— Start INPUT DATA —
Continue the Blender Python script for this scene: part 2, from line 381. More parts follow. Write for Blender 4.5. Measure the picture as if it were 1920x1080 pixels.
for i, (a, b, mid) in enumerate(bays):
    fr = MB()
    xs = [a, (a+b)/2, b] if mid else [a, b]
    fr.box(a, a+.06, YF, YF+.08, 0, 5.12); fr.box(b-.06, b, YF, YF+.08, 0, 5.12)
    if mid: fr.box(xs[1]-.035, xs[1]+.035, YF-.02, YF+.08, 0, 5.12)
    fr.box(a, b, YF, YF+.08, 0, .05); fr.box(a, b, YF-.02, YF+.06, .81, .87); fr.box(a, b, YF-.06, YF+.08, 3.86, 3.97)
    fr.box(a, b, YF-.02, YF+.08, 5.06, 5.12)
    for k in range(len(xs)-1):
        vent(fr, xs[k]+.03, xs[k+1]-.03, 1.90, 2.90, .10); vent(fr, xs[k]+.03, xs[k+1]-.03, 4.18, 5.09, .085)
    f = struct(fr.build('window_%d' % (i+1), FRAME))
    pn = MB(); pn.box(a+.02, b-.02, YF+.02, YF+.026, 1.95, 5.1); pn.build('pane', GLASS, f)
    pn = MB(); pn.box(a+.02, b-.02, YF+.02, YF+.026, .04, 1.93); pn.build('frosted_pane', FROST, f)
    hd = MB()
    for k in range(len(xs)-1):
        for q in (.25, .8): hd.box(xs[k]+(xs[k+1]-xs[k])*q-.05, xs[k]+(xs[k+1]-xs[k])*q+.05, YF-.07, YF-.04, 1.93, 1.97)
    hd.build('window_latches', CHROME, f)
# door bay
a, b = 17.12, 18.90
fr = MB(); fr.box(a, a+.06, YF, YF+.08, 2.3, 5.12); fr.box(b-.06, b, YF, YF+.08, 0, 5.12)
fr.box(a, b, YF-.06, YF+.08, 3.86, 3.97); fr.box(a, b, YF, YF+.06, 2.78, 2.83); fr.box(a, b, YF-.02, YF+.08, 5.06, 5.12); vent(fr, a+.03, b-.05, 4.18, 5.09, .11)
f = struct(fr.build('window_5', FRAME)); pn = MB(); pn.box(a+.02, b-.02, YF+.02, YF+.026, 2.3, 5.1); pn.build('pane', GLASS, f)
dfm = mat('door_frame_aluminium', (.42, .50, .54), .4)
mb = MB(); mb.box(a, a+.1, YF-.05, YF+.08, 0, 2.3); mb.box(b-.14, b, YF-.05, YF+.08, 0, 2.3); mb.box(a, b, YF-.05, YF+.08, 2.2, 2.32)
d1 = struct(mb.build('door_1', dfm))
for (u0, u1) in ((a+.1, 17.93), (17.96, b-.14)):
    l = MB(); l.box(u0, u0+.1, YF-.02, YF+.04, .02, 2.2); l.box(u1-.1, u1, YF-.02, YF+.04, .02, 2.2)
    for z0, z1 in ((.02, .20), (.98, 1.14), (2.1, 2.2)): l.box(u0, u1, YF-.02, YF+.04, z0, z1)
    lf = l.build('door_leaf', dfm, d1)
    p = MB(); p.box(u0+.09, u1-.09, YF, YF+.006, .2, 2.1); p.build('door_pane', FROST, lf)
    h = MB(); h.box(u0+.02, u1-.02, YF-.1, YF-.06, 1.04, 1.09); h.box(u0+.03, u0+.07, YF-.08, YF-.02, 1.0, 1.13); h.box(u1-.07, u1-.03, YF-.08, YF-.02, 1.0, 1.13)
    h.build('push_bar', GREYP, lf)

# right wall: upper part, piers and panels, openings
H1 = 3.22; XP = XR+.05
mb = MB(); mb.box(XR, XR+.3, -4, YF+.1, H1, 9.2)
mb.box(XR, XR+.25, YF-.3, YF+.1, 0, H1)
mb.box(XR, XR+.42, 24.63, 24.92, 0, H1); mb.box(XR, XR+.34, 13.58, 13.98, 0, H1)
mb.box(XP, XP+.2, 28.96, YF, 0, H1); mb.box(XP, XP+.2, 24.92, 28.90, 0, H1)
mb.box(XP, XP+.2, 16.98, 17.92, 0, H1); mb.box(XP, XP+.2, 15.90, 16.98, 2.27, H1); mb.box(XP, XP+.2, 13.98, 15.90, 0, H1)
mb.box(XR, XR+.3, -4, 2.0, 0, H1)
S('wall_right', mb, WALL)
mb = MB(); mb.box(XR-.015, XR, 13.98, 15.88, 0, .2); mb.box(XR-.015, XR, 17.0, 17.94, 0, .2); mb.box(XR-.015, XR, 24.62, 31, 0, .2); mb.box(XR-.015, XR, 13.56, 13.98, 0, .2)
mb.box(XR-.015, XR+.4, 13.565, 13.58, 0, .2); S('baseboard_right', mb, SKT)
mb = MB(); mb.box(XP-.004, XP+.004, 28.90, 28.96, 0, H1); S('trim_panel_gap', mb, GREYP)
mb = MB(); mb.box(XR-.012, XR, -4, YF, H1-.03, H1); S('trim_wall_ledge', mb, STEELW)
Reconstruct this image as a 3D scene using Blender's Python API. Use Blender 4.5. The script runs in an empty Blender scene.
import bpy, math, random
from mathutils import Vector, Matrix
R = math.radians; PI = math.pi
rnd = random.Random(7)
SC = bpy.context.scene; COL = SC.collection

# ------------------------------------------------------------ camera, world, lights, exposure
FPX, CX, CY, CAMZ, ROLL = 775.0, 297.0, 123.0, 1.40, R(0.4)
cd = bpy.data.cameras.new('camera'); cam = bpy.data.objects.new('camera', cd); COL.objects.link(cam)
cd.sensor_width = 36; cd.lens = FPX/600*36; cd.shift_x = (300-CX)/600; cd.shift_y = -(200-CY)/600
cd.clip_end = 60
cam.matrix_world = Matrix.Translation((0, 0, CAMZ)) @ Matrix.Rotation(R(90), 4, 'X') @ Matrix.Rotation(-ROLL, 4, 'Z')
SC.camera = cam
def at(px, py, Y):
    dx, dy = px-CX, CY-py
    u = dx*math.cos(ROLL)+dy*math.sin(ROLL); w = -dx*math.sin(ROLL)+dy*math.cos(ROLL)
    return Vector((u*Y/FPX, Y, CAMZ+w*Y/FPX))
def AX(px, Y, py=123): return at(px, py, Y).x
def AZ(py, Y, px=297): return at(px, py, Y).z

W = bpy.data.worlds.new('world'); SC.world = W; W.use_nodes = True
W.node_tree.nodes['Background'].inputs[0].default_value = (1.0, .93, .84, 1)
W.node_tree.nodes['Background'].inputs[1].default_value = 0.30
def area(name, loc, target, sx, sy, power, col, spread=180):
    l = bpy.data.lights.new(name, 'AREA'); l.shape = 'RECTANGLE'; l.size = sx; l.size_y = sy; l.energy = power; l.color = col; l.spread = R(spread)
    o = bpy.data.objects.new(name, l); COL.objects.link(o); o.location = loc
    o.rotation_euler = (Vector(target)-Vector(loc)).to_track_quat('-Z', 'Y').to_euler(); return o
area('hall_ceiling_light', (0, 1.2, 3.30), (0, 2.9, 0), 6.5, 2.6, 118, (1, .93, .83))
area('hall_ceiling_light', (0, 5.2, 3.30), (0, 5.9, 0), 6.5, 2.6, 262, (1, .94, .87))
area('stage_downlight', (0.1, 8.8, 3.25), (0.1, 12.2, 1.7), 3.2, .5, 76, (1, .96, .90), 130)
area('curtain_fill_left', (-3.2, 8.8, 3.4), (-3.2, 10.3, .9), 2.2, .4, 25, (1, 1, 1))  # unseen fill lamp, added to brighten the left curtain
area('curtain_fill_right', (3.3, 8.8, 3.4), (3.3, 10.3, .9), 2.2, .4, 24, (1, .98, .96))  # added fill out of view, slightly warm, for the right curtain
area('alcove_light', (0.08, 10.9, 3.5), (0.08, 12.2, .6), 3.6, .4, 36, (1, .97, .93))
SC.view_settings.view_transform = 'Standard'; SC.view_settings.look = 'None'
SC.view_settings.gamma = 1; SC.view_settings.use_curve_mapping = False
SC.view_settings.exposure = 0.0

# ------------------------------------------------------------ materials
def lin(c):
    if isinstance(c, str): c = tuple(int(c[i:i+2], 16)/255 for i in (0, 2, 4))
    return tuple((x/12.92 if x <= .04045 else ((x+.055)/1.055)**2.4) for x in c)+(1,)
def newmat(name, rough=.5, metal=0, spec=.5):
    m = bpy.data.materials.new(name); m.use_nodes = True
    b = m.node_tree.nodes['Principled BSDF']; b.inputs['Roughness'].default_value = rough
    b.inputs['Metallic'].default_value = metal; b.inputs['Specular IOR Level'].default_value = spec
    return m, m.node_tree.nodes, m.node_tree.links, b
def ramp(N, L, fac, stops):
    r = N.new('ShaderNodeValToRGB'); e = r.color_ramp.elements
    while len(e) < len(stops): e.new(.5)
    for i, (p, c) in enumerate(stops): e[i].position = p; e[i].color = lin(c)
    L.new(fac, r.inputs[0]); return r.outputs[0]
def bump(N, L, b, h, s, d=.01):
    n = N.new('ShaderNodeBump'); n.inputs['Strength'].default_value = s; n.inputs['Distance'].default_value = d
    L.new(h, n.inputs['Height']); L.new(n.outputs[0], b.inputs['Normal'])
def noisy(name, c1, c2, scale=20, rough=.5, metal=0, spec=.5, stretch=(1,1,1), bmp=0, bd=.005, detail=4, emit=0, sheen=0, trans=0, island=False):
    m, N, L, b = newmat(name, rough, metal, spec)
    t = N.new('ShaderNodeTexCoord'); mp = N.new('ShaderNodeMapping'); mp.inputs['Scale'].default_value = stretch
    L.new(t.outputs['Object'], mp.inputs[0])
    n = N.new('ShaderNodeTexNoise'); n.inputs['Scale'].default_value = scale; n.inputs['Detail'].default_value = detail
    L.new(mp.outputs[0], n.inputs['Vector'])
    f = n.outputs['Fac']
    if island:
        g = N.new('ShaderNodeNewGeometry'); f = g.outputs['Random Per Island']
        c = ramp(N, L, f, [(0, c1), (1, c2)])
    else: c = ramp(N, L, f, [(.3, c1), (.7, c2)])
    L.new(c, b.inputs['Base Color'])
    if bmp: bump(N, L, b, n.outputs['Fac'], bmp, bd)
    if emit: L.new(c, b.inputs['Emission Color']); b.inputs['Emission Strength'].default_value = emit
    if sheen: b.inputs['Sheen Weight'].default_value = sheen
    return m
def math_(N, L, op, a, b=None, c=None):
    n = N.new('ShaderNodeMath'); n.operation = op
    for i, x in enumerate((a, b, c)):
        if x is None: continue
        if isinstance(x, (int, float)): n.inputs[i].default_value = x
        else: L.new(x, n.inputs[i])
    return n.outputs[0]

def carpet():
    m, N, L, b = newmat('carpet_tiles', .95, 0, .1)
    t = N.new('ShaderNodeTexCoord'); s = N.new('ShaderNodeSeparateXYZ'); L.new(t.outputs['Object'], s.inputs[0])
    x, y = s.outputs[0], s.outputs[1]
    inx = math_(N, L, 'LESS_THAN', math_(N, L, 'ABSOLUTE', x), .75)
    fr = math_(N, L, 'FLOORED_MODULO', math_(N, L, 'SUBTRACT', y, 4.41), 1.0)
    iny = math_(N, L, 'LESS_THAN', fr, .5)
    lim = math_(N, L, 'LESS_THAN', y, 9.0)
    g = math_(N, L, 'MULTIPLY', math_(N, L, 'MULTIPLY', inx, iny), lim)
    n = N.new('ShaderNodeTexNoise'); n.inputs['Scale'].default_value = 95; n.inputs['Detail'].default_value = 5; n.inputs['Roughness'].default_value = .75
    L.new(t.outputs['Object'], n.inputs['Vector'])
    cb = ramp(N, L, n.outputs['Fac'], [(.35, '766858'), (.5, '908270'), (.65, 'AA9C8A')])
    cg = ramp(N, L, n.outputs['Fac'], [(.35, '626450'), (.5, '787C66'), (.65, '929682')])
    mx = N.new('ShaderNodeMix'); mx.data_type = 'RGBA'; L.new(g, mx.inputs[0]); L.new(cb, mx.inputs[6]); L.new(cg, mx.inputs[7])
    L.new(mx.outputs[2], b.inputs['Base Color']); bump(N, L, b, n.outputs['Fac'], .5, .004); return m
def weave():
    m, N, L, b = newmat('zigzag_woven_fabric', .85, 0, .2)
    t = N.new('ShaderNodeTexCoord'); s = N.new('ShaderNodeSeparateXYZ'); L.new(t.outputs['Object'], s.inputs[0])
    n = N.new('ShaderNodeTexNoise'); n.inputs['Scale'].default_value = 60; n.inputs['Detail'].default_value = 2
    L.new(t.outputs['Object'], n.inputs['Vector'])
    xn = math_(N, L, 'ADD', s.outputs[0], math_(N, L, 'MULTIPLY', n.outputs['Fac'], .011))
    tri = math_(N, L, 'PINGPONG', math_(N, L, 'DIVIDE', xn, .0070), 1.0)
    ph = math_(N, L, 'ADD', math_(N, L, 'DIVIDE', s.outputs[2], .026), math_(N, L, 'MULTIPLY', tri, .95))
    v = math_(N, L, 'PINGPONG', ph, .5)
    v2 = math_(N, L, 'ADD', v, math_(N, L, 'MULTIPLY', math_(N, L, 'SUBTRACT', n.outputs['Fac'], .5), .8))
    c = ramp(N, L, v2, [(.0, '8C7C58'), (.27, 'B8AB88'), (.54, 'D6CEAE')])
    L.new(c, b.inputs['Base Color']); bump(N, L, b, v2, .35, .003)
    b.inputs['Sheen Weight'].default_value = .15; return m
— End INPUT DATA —
Only the lines from the one containing "Reconstruct this image" through the one containing "def AZ(py, Y, px=297): return at(px, py, Y).z" are to be reproduced, exactly as they appear.

- PROBLEM SOLUTION:
Reconstruct this image as a 3D scene using Blender's Python API. Use Blender 4.5. The script runs in an empty Blender scene.
import bpy, math, random
from mathutils import Vector, Matrix
R = math.radians; PI = math.pi
rnd = random.Random(7)
SC = bpy.context.scene; COL = SC.collection

# ------------------------------------------------------------ camera, world, lights, exposure
FPX, CX, CY, CAMZ, ROLL = 775.0, 297.0, 123.0, 1.40, R(0.4)
cd = bpy.data.cameras.new('camera'); cam = bpy.data.objects.new('camera', cd); COL.objects.link(cam)
cd.sensor_width = 36; cd.lens = FPX/600*36; cd.shift_x = (300-CX)/600; cd.shift_y = -(200-CY)/600
cd.clip_end = 60
cam.matrix_world = Matrix.Translation((0, 0, CAMZ)) @ Matrix.Rotation(R(90), 4, 'X') @ Matrix.Rotation(-ROLL, 4, 'Z')
SC.camera = cam
def at(px, py, Y):
    dx, dy = px-CX, CY-py
    u = dx*math.cos(ROLL)+dy*math.sin(ROLL); w = -dx*math.sin(ROLL)+dy*math.cos(ROLL)
    return Vector((u*Y/FPX, Y, CAMZ+w*Y/FPX))
def AX(px, Y, py=123): return at(px, py, Y).x
def AZ(py, Y, px=297): return at(px, py, Y).z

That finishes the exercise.